Carlson's arguments regarding the evasion of payment charge in Count Four also fail.1 The government filed its Superseding Indictment, which added Counts Four and Five, on August 20, 1998. Because the six year limitations period in evasion of payment cases runs from the last act of evasion, see United States v. DeTar, 832 F.2d 1110, 1113 (9th Cir. 1987), the government had to prove that Carlson had committed at least one affirmatively evasive act after August 20, 1992. Count Four alleged conduct that occurred within the limitations period as well as outside it, from May of 1991 until May of 1993.

24

While it might have been preferable to instruct the jury that at least part of Carlson's conduct must fall within the statute of limitations, we will not disturb his convictions in light of the ample evidence showing that Carlson had committed evasive acts after August 20, 1992. In particular, Agent Backers's testimony clearly explained that, in 1993, Carlson had withdrawn $88,820 in cash from the First Hawaii account and deposited over $64,000 into the two clandestine Central Pacific accounts. In light of Agent Backers's testimony, Carlson cannot show that the failure to instruct the jury on the statute of limitations was reversible, let alone plain, error.

C. Omissions Instruction

25

Carlson argues also that the jury instructions should have explicitly stated that omissions could not form the basis for a conviction. We review this claim for plain error because Carlson failed to raise it below. See Anderson, 201 F.3d at 1148.

26

Carlson's argument has no merit. Even assuming that the instructions were confusing, Carlson's argument fails because he cannot demonstrate any possible prejudice resulting from the failure to give an omissions instruction. Count Five alleged that Carlson had concealed his income from the IRS by using one of the Central Pacific accounts with a false social security number, an overt act of evasion. Counts One, Two and Three also referenced this conduct. The guilty verdict in Count Five thus supports the affirmative attempt element of the offense in Counts One through Three, and the failure to give an omissions instruction therefore cannot be plain error.

27

Carlson contends also that the district judge "injected a level of confusion" into the instructions on the evasion of payment charges in Counts Four and Five by telling the jury that it had to find an affirmative act of evasion beyond the mere failure to pay the tax due. This confusion, Carlson argues, stems from the fact that Counts Four and Five did not specifically refer to a "failure to pay." This argument fails. The district court's instructions completely and accurately stated thelaw, and it is specious to argue that a correct statement of the law could "inject confusion" into the jury's deliberations.

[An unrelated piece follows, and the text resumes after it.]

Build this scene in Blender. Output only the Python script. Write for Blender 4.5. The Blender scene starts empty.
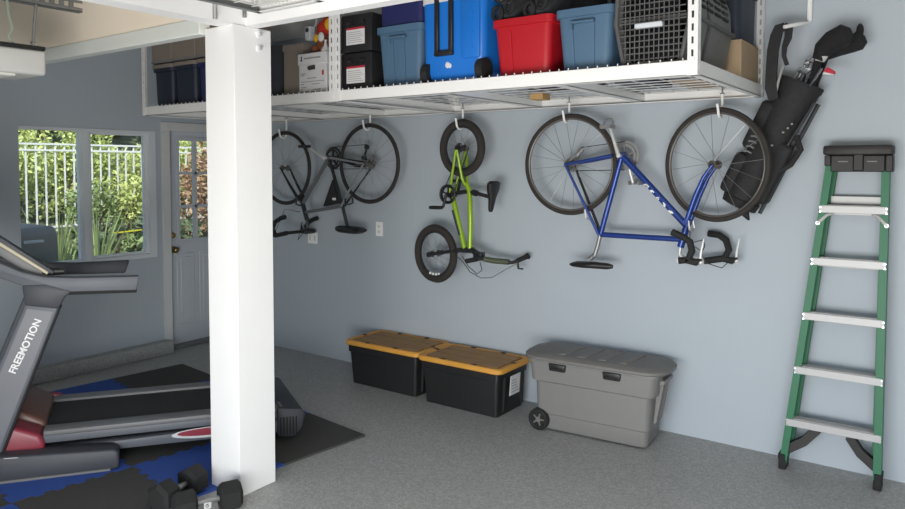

D. Special Unanimity Instruction

28

Finally, Carlson argues that the district court erred in failing to give a special unanimity instruction, which would have informed the jury that it had to unanimously agree not only that Carlson was guilty, but on the specific act or acts giving rise to criminal liability. The failure to give such an instruction was not plain error. Although a defendant will sometimes be entitled to a special unanimity instruction, none of the circumstances warranting such an instruction is present here. See United States v. Anguiano, 873 F.2d 1314, 1319 (9th Cir. 1989). The record contains no evidence that the jury was confused as to which of the alleged acts could give rise to a conviction. The indictment was not broad or ambiguous. Nor was this case factually complex. While the government introduced many detailed financial documents, testimony at trial made the overall picture of Carlson's conduct crystal clear. Agent Backers's testimony explained that Carlson deposited his gross receipts into the First Hawaiian account, withdrew large amounts of cash, and then deposited it into the secret Central Pacific accounts. For these reasons, it was not plain error to fail to give a special unanimity instruction.

CONCLUSION

29

For the foregoing reasons, the decision of the district court is AFFIRMED.

Notes:

1

Count Five alleged conduct that occurred entirely within the limitations period and thus presents no issue.